Bells

A few Christmas seasons ago, at a time when we were embroiled in the wars in and about Iraq, I was busy doing something in the kitchen when an old Christmas carol popped into my head and I started singing it as I worked.

I Heard the Bells on Christmas Day was written by Henry Wadsworth Longfellow on Christmas Day in 1864. He had lost his wife in a fire, and his son had been wounded in the Civil War. I Heard the Bells on Christmas Day was his response.

I hadn't thought of the song for years, but now, alone in my house, I imagined Longfellow, listening to the bells on Christmas Day, searching for the right words to talk about despair and reaching for a thread of hope.

So I'm singing this song around the kitchen when suddenly my voice broke into a sob and I couldn't finish it. Instead, I cried. And it wasn't the only time that season.

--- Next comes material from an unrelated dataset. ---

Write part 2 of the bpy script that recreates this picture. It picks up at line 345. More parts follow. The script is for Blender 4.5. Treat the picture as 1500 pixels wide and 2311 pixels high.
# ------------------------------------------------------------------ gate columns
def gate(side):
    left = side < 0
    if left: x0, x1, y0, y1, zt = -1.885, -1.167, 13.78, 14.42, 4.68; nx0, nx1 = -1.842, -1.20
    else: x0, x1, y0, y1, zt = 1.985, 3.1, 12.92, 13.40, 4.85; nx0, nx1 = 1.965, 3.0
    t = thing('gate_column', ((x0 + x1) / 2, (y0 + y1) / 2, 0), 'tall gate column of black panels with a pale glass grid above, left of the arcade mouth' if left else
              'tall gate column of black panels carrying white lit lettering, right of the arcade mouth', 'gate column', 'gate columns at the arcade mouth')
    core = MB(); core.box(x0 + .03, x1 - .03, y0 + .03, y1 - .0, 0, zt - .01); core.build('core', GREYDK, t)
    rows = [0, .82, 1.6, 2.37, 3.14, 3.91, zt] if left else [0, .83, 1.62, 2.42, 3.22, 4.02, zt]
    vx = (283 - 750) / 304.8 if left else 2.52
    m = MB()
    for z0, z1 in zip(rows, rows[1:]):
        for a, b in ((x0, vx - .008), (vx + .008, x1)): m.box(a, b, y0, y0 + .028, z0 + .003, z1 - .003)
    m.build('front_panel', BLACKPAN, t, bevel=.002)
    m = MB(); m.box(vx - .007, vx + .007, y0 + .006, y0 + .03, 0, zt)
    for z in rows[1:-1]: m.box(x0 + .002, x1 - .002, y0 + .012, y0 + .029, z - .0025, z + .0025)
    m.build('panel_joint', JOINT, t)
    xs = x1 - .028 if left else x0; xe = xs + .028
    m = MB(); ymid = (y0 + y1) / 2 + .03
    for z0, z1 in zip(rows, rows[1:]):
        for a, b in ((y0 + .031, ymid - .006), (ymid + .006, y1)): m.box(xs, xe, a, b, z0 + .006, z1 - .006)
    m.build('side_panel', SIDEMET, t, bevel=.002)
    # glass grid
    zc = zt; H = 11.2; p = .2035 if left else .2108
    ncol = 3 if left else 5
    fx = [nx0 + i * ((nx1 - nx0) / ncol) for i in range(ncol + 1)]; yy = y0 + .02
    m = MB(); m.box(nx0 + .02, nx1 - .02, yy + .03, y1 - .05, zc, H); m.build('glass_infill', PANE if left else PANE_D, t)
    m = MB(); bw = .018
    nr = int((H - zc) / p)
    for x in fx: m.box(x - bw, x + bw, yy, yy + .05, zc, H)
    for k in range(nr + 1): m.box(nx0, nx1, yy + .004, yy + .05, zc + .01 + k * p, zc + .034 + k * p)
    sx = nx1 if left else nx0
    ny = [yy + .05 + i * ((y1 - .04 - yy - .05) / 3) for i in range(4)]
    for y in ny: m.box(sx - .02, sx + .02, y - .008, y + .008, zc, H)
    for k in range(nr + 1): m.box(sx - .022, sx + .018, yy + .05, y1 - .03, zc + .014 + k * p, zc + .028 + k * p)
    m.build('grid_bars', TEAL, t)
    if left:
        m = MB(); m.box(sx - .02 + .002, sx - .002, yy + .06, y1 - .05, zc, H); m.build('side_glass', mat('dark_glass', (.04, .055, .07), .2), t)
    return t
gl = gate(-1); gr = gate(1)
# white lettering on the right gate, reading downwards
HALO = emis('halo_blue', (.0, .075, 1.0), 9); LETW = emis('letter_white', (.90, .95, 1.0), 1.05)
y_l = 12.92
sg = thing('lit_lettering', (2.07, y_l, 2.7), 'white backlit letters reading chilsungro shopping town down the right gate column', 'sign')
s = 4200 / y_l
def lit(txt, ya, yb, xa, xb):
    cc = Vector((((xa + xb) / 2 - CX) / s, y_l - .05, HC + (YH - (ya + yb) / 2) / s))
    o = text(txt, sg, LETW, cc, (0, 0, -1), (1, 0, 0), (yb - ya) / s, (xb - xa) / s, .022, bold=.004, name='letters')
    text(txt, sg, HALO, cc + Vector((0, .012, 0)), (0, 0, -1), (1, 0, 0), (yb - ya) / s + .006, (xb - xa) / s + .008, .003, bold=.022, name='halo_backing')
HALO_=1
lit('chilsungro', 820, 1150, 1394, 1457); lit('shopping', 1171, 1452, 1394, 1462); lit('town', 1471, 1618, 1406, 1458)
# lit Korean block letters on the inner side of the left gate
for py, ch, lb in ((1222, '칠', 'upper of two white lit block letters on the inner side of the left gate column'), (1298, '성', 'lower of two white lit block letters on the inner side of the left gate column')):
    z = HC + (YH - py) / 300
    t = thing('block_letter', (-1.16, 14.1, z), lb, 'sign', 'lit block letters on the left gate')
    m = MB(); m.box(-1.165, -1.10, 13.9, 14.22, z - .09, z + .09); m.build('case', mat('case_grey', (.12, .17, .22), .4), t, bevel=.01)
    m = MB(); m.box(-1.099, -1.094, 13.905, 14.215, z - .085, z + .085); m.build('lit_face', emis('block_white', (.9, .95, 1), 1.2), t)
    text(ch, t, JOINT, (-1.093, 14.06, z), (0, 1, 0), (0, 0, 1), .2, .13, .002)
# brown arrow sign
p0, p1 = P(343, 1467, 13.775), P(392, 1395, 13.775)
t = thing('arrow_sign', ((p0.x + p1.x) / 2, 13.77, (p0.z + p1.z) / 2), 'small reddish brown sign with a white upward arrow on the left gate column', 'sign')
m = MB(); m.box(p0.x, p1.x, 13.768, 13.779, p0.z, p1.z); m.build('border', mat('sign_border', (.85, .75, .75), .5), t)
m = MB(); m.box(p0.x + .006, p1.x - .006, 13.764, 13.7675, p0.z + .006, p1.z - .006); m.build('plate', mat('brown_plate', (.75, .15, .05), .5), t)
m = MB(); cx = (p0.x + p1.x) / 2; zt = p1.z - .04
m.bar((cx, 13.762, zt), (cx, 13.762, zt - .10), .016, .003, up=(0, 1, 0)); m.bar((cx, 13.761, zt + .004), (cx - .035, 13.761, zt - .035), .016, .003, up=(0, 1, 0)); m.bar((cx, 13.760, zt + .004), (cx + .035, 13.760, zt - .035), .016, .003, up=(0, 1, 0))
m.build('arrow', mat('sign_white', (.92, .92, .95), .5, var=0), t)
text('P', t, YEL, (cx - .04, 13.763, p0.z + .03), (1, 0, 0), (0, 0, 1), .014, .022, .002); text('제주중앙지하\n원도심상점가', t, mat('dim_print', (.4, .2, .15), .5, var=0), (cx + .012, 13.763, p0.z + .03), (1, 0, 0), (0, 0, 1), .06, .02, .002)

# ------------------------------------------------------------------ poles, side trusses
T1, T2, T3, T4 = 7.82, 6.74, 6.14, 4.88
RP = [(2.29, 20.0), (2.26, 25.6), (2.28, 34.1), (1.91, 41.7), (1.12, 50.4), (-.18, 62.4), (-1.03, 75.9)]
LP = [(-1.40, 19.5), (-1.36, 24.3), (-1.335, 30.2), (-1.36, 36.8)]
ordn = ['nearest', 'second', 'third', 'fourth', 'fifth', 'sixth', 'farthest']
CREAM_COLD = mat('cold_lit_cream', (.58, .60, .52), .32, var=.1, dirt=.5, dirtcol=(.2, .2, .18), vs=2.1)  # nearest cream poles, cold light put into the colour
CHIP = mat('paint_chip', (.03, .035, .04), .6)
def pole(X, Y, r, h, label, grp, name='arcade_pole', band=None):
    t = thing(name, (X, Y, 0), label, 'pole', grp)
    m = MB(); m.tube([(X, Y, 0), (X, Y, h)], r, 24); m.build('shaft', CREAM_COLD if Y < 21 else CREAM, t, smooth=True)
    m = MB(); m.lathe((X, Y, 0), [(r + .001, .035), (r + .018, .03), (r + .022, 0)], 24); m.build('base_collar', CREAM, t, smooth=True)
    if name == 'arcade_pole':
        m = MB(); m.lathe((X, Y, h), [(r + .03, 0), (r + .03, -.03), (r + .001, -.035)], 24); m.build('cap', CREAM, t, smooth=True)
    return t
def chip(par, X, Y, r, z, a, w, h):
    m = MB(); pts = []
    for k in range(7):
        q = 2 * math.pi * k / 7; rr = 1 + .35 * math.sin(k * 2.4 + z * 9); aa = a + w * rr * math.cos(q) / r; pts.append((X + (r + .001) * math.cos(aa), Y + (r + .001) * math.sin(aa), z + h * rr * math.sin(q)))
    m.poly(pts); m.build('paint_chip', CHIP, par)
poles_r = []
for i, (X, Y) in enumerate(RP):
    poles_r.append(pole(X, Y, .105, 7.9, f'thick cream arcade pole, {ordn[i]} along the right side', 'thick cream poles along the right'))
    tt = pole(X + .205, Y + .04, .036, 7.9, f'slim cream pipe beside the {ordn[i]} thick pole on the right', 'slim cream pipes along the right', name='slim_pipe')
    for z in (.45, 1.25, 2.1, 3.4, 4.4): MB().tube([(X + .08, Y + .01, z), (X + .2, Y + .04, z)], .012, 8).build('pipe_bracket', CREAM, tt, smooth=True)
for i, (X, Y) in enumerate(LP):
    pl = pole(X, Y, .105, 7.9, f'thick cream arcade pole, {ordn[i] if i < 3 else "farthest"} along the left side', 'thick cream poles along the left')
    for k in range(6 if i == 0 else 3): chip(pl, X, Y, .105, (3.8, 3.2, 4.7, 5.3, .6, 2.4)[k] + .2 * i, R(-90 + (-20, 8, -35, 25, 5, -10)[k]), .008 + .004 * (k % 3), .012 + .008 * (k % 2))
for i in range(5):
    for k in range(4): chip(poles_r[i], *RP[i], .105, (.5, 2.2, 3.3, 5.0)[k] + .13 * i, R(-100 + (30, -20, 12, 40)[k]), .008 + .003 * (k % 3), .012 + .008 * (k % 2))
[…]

I was never able to sing all the verses of I Heard the Bells on Christmas Day at any time that year. It choked me up. Every damn time.

Was it Martin Luther King who said that the "arc of the moral universe is long, but it bends towards justice?" Longfellow and King both reached for that elusive thread in the hardest of times, as do we.

This is the version I learned and that I use when I try to sing it:


I heard the bells on Christmas day
Their old familiar carols play,
And wild and sweet the words repeat
Of peace on earth, good will to men.

I thought how, as the day had come,
The belfries of all Christendom
Had rolled along th'unbroken song
Of peace on earth, good will to men.

And in despair I bowed my head:
'There is no peace on earth, ' I said
'For hate is strong, and mocks the song
Of peace on earth, good will to men.'

Then pealed the bells more loud and deep:
'God is not dead, nor doth He sleep;
The wrong shall fail, the right prevail,
With peace on earth, good will to men.'

Till, ringing, singing on its way,
The world revolved from night to day
A voice, a chime, a chant sublime,
Of peace on earth, good will to men.